Output the data exactly, with every line intact.

### Stored records:
--*--

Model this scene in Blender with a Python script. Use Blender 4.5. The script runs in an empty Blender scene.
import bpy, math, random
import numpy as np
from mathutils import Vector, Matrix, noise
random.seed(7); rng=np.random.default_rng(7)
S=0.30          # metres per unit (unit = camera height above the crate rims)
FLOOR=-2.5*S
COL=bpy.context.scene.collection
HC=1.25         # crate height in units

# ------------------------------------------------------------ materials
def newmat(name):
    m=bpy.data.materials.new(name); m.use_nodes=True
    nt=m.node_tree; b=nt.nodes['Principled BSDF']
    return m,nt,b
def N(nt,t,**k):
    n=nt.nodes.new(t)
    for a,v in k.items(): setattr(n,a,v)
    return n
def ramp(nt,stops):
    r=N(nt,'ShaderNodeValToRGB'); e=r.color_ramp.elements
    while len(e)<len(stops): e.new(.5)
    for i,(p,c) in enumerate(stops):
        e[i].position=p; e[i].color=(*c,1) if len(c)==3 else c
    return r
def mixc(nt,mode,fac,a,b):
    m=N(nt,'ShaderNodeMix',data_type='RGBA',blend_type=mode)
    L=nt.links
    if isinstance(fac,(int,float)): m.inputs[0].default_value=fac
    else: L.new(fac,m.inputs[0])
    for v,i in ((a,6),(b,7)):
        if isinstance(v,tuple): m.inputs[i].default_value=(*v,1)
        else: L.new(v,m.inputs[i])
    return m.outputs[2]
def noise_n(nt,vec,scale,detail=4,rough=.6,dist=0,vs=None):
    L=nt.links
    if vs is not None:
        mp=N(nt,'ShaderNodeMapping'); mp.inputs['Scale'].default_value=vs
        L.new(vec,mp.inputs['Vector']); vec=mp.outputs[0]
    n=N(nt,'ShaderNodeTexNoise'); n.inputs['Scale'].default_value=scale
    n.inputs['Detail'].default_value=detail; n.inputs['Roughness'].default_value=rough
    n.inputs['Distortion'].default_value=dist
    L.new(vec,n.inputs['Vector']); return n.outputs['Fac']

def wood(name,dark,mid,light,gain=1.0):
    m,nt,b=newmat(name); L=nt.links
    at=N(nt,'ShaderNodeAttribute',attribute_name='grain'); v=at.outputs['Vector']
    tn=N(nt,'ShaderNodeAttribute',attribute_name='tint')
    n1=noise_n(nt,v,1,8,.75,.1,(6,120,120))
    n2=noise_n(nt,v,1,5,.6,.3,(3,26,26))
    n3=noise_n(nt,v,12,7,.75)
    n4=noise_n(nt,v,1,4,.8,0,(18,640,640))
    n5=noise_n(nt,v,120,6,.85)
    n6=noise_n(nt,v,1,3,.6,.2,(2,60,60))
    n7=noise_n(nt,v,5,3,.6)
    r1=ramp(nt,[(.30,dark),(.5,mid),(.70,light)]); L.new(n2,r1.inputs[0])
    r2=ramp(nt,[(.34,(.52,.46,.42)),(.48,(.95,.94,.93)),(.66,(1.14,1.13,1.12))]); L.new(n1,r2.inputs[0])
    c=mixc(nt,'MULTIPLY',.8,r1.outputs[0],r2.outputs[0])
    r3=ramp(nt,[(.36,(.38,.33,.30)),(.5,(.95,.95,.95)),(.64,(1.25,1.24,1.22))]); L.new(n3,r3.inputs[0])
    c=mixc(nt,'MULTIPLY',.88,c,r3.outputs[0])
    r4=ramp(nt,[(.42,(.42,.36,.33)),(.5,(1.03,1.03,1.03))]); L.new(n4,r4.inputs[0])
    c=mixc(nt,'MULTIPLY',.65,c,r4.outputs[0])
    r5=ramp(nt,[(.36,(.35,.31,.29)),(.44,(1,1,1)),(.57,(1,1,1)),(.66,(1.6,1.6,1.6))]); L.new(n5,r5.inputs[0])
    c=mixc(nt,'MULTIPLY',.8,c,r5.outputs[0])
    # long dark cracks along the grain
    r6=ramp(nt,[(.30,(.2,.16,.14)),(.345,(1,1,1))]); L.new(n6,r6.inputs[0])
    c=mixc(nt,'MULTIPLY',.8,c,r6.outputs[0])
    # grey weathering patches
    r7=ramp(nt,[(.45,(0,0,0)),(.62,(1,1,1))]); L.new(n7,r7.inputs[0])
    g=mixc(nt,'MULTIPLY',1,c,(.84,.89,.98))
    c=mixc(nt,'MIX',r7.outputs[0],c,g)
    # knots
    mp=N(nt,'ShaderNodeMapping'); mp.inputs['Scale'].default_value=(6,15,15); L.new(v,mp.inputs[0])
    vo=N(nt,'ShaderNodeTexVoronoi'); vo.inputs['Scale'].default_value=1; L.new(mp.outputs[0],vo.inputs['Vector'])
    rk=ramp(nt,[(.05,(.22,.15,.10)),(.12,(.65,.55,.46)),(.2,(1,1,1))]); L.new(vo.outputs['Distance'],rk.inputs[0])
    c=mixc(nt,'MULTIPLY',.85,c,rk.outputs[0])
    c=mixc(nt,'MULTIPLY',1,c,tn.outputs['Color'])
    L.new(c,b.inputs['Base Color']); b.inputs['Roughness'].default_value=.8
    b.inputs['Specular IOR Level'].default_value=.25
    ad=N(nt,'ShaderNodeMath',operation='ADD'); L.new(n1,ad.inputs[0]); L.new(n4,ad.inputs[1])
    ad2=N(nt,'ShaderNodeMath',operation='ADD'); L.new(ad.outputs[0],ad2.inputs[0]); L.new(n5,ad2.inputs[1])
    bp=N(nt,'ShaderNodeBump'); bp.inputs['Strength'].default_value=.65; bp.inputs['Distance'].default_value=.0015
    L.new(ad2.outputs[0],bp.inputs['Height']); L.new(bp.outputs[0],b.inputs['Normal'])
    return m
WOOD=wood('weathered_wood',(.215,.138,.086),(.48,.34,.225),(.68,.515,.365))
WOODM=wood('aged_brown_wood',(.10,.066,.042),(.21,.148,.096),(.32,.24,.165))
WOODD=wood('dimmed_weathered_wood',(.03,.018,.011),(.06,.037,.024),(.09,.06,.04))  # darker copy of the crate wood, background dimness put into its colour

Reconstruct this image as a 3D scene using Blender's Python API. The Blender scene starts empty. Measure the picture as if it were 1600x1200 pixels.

--*--

### Exercise output:
Model this scene in Blender with a Python script. Use Blender 4.5. The script runs in an empty Blender scene.
import bpy, math, random
import numpy as np
from mathutils import Vector, Matrix, noise
random.seed(7); rng=np.random.default_rng(7)
S=0.30          # metres per unit (unit = camera height above the crate rims)
FLOOR=-2.5*S
COL=bpy.context.scene.collection
HC=1.25         # crate height in units

# ------------------------------------------------------------ materials
def newmat(name):
    m=bpy.data.materials.new(name); m.use_nodes=True
    nt=m.node_tree; b=nt.nodes['Principled BSDF']
    return m,nt,b
def N(nt,t,**k):
    n=nt.nodes.new(t)
    for a,v in k.items(): setattr(n,a,v)
    return n
def ramp(nt,stops):
    r=N(nt,'ShaderNodeValToRGB'); e=r.color_ramp.elements
    while len(e)<len(stops): e.new(.5)
    for i,(p,c) in enumerate(stops):
        e[i].position=p; e[i].color=(*c,1) if len(c)==3 else c
    return r
def mixc(nt,mode,fac,a,b):
    m=N(nt,'ShaderNodeMix',data_type='RGBA',blend_type=mode)
    L=nt.links
    if isinstance(fac,(int,float)): m.inputs[0].default_value=fac
    else: L.new(fac,m.inputs[0])
    for v,i in ((a,6),(b,7)):
        if isinstance(v,tuple): m.inputs[i].default_value=(*v,1)
        else: L.new(v,m.inputs[i])
    return m.outputs[2]
def noise_n(nt,vec,scale,detail=4,rough=.6,dist=0,vs=None):
    L=nt.links
    if vs is not None:
        mp=N(nt,'ShaderNodeMapping'); mp.inputs['Scale'].default_value=vs
        L.new(vec,mp.inputs['Vector']); vec=mp.outputs[0]
    n=N(nt,'ShaderNodeTexNoise'); n.inputs['Scale'].default_value=scale
    n.inputs['Detail'].default_value=detail; n.inputs['Roughness'].default_value=rough
    n.inputs['Distortion'].default_value=dist
    L.new(vec,n.inputs['Vector']); return n.outputs['Fac']

def wood(name,dark,mid,light,gain=1.0):
    m,nt,b=newmat(name); L=nt.links
    at=N(nt,'ShaderNodeAttribute',attribute_name='grain'); v=at.outputs['Vector']
    tn=N(nt,'ShaderNodeAttribute',attribute_name='tint')
    n1=noise_n(nt,v,1,8,.75,.1,(6,120,120))
    n2=noise_n(nt,v,1,5,.6,.3,(3,26,26))
    n3=noise_n(nt,v,12,7,.75)
    n4=noise_n(nt,v,1,4,.8,0,(18,640,640))
    n5=noise_n(nt,v,120,6,.85)
    n6=noise_n(nt,v,1,3,.6,.2,(2,60,60))
    n7=noise_n(nt,v,5,3,.6)
    r1=ramp(nt,[(.30,dark),(.5,mid),(.70,light)]); L.new(n2,r1.inputs[0])
    r2=ramp(nt,[(.34,(.52,.46,.42)),(.48,(.95,.94,.93)),(.66,(1.14,1.13,1.12))]); L.new(n1,r2.inputs[0])
    c=mixc(nt,'MULTIPLY',.8,r1.outputs[0],r2.outputs[0])
    r3=ramp(nt,[(.36,(.38,.33,.30)),(.5,(.95,.95,.95)),(.64,(1.25,1.24,1.22))]); L.new(n3,r3.inputs[0])
    c=mixc(nt,'MULTIPLY',.88,c,r3.outputs[0])
    r4=ramp(nt,[(.42,(.42,.36,.33)),(.5,(1.03,1.03,1.03))]); L.new(n4,r4.inputs[0])
    c=mixc(nt,'MULTIPLY',.65,c,r4.outputs[0])
    r5=ramp(nt,[(.36,(.35,.31,.29)),(.44,(1,1,1)),(.57,(1,1,1)),(.66,(1.6,1.6,1.6))]); L.new(n5,r5.inputs[0])
    c=mixc(nt,'MULTIPLY',.8,c,r5.outputs[0])
    # long dark cracks along the grain
    r6=ramp(nt,[(.30,(.2,.16,.14)),(.345,(1,1,1))]); L.new(n6,r6.inputs[0])
    c=mixc(nt,'MULTIPLY',.8,c,r6.outputs[0])
    # grey weathering patches
    r7=ramp(nt,[(.45,(0,0,0)),(.62,(1,1,1))]); L.new(n7,r7.inputs[0])
    g=mixc(nt,'MULTIPLY',1,c,(.84,.89,.98))
    c=mixc(nt,'MIX',r7.outputs[0],c,g)
    # knots
    mp=N(nt,'ShaderNodeMapping'); mp.inputs['Scale'].default_value=(6,15,15); L.new(v,mp.inputs[0])
    vo=N(nt,'ShaderNodeTexVoronoi'); vo.inputs['Scale'].default_value=1; L.new(mp.outputs[0],vo.inputs['Vector'])
    rk=ramp(nt,[(.05,(.22,.15,.10)),(.12,(.65,.55,.46)),(.2,(1,1,1))]); L.new(vo.outputs['Distance'],rk.inputs[0])
    c=mixc(nt,'MULTIPLY',.85,c,rk.outputs[0])
    c=mixc(nt,'MULTIPLY',1,c,tn.outputs['Color'])
    L.new(c,b.inputs['Base Color']); b.inputs['Roughness'].default_value=.8
    b.inputs['Specular IOR Level'].default_value=.25
    ad=N(nt,'ShaderNodeMath',operation='ADD'); L.new(n1,ad.inputs[0]); L.new(n4,ad.inputs[1])
    ad2=N(nt,'ShaderNodeMath',operation='ADD'); L.new(ad.outputs[0],ad2.inputs[0]); L.new(n5,ad2.inputs[1])
    bp=N(nt,'ShaderNodeBump'); bp.inputs['Strength'].default_value=.65; bp.inputs['Distance'].default_value=.0015
    L.new(ad2.outputs[0],bp.inputs['Height']); L.new(bp.outputs[0],b.inputs['Normal'])
    return m
WOOD=wood('weathered_wood',(.215,.138,.086),(.48,.34,.225),(.68,.515,.365))
WOODM=wood('aged_brown_wood',(.10,.066,.042),(.21,.148,.096),(.32,.24,.165))
WOODD=wood('dimmed_weathered_wood',(.03,.018,.011),(.06,.037,.024),(.09,.06,.04))  # darker copy of the crate wood, background dimness put into its colour

Reconstruct this image as a 3D scene using Blender's Python API. The Blender scene starts empty. Measure the picture as if it were 1600x1200 pixels.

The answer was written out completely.